** Exercise prompt **
Please write out the material below exactly as given.

** Collected material **
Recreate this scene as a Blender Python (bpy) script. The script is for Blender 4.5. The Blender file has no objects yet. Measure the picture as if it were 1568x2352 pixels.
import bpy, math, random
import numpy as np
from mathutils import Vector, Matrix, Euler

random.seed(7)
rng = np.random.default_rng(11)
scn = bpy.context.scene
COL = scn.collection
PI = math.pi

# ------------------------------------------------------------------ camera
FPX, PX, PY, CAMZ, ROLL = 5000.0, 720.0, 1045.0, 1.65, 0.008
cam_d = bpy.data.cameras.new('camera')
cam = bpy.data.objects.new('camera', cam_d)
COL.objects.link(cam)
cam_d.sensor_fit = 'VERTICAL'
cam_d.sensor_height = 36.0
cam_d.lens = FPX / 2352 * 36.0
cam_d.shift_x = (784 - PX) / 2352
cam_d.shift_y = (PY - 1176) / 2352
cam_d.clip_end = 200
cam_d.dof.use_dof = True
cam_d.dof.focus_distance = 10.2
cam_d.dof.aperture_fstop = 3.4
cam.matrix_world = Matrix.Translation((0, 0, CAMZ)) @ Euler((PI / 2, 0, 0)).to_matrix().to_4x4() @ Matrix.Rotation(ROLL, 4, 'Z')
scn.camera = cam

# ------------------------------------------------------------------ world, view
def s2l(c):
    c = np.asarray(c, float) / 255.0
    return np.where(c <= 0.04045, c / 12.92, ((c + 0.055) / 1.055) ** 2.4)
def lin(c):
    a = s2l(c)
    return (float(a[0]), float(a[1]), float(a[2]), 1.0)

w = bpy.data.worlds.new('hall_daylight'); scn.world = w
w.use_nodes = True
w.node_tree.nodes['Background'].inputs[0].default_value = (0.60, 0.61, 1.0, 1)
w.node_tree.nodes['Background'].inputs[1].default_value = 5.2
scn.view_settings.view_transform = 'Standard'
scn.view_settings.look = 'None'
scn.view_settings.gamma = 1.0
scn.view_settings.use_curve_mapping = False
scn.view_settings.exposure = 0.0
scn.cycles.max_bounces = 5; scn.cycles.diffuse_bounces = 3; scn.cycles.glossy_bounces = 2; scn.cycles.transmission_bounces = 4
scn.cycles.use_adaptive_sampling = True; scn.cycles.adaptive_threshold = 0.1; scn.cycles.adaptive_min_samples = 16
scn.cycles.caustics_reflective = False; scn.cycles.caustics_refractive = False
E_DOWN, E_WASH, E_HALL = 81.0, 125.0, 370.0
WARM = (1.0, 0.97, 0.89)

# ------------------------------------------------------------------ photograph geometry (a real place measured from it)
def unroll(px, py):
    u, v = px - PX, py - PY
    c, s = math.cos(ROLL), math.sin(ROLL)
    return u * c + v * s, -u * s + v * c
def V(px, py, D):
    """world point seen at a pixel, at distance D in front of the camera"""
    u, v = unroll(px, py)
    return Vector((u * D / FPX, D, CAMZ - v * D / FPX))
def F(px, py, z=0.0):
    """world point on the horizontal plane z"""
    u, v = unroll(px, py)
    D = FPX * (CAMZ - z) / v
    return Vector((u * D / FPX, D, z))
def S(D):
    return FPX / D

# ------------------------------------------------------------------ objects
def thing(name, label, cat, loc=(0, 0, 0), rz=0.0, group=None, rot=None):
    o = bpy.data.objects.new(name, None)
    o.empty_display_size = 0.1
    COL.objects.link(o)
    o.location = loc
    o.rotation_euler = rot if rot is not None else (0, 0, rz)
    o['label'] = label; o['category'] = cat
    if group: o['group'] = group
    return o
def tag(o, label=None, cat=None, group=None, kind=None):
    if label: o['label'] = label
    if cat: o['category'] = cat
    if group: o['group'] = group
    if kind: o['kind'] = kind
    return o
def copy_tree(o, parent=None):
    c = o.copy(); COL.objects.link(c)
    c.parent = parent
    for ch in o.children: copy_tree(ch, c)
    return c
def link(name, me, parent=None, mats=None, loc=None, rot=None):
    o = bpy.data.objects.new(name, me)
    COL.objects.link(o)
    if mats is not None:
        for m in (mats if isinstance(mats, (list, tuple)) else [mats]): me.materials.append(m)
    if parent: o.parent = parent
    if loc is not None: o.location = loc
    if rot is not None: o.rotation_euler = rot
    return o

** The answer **
Recreate this scene as a Blender Python (bpy) script. The script is for Blender 4.5. The Blender file has no objects yet. Measure the picture as if it were 1568x2352 pixels.
import bpy, math, random
import numpy as np
from mathutils import Vector, Matrix, Euler

random.seed(7)
rng = np.random.default_rng(11)
scn = bpy.context.scene
COL = scn.collection
PI = math.pi

# ------------------------------------------------------------------ camera
FPX, PX, PY, CAMZ, ROLL = 5000.0, 720.0, 1045.0, 1.65, 0.008
cam_d = bpy.data.cameras.new('camera')
cam = bpy.data.objects.new('camera', cam_d)
COL.objects.link(cam)
cam_d.sensor_fit = 'VERTICAL'
cam_d.sensor_height = 36.0
cam_d.lens = FPX / 2352 * 36.0
cam_d.shift_x = (784 - PX) / 2352
cam_d.shift_y = (PY - 1176) / 2352
cam_d.clip_end = 200
cam_d.dof.use_dof = True
cam_d.dof.focus_distance = 10.2
cam_d.dof.aperture_fstop = 3.4
cam.matrix_world = Matrix.Translation((0, 0, CAMZ)) @ Euler((PI / 2, 0, 0)).to_matrix().to_4x4() @ Matrix.Rotation(ROLL, 4, 'Z')
scn.camera = cam

# ------------------------------------------------------------------ world, view
def s2l(c):
    c = np.asarray(c, float) / 255.0
    return np.where(c <= 0.04045, c / 12.92, ((c + 0.055) / 1.055) ** 2.4)
def lin(c):
    a = s2l(c)
    return (float(a[0]), float(a[1]), float(a[2]), 1.0)

w = bpy.data.worlds.new('hall_daylight'); scn.world = w
w.use_nodes = True
w.node_tree.nodes['Background'].inputs[0].default_value = (0.60, 0.61, 1.0, 1)
w.node_tree.nodes['Background'].inputs[1].default_value = 5.2
scn.view_settings.view_transform = 'Standard'
scn.view_settings.look = 'None'
scn.view_settings.gamma = 1.0
scn.view_settings.use_curve_mapping = False
scn.view_settings.exposure = 0.0
scn.cycles.max_bounces = 5; scn.cycles.diffuse_bounces = 3; scn.cycles.glossy_bounces = 2; scn.cycles.transmission_bounces = 4
scn.cycles.use_adaptive_sampling = True; scn.cycles.adaptive_threshold = 0.1; scn.cycles.adaptive_min_samples = 16
scn.cycles.caustics_reflective = False; scn.cycles.caustics_refractive = False
E_DOWN, E_WASH, E_HALL = 81.0, 125.0, 370.0
WARM = (1.0, 0.97, 0.89)

# ------------------------------------------------------------------ photograph geometry (a real place measured from it)
def unroll(px, py):
    u, v = px - PX, py - PY
    c, s = math.cos(ROLL), math.sin(ROLL)
    return u * c + v * s, -u * s + v * c
def V(px, py, D):
    """world point seen at a pixel, at distance D in front of the camera"""
    u, v = unroll(px, py)
    return Vector((u * D / FPX, D, CAMZ - v * D / FPX))
def F(px, py, z=0.0):
    """world point on the horizontal plane z"""
    u, v = unroll(px, py)
    D = FPX * (CAMZ - z) / v
    return Vector((u * D / FPX, D, z))
def S(D):
    return FPX / D

# ------------------------------------------------------------------ objects
def thing(name, label, cat, loc=(0, 0, 0), rz=0.0, group=None, rot=None):
    o = bpy.data.objects.new(name, None)
    o.empty_display_size = 0.1
    COL.objects.link(o)
    o.location = loc
    o.rotation_euler = rot if rot is not None else (0, 0, rz)
    o['label'] = label; o['category'] = cat
    if group: o['group'] = group
    return o
def tag(o, label=None, cat=None, group=None, kind=None):
    if label: o['label'] = label
    if cat: o['category'] = cat
    if group: o['group'] = group
    if kind: o['kind'] = kind
    return o
def copy_tree(o, parent=None):
    c = o.copy(); COL.objects.link(c)
    c.parent = parent
    for ch in o.children: copy_tree(ch, c)
    return c
def link(name, me, parent=None, mats=None, loc=None, rot=None):
    o = bpy.data.objects.new(name, me)
    COL.objects.link(o)
    if mats is not None:
        for m in (mats if isinstance(mats, (list, tuple)) else [mats]): me.materials.append(m)
    if parent: o.parent = parent
    if loc is not None: o.location = loc
    if rot is not None: o.rotation_euler = rot
    return o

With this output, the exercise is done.